A Review of Conjectured Laws of Total Mass of Bacry-Muzy GMC Measures on the Interval and Circle and Their Applications

TL;DR

This paper reviews conjectured laws related to the total mass of Bacry-Muzy Gaussian Multiplicative Chaos measures on the interval and circle, exploring their properties and applications in probability and mathematical physics.

Contribution

It provides a comprehensive review of the analytic, asymptotic, and probabilistic properties of Selberg and Morris integral distributions, including new proofs and applications.

Findings

Detailed analysis of Mellin transform representations

Proofs of infinite divisibility and factorizations into Barnes beta distributions

Applications to limit theorems, martingales, and noise extrema

Abstract

Selberg and Morris integral probability distributions are long conjectured to be distributions of the total mass of the Bacry-Muzy Gaussian Multiplicative Chaos measures with non-random logarithmic potentials on the unit interval and circle, respectively.

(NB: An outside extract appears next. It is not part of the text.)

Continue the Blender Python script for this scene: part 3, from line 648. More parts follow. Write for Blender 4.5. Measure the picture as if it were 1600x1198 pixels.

The construction and properties of these distributions are reviewed from three perspectives: analytic based on several representations of the Mellin transform, asymptotic based on low intermittency expansions, and probabilistic based on the theory of Barnes beta probability distributions. In particular, positive and negative integer moments, infinite factorizations and involution invariance of the Mellin transform, analytic and probabilistic proofs of infinite divisibility of the logarithm, factorizations into products of Barnes beta distributions, and Stieltjes moment problems of these distributions are presented in detail. Applications are given in the form of conjectured mod-Gaussian limit theorems, laws of derivative martingales, distribution of extrema of $1/f$ noises, and calculations of inverse participation ratios in the Fyodorov-Bouchaud model.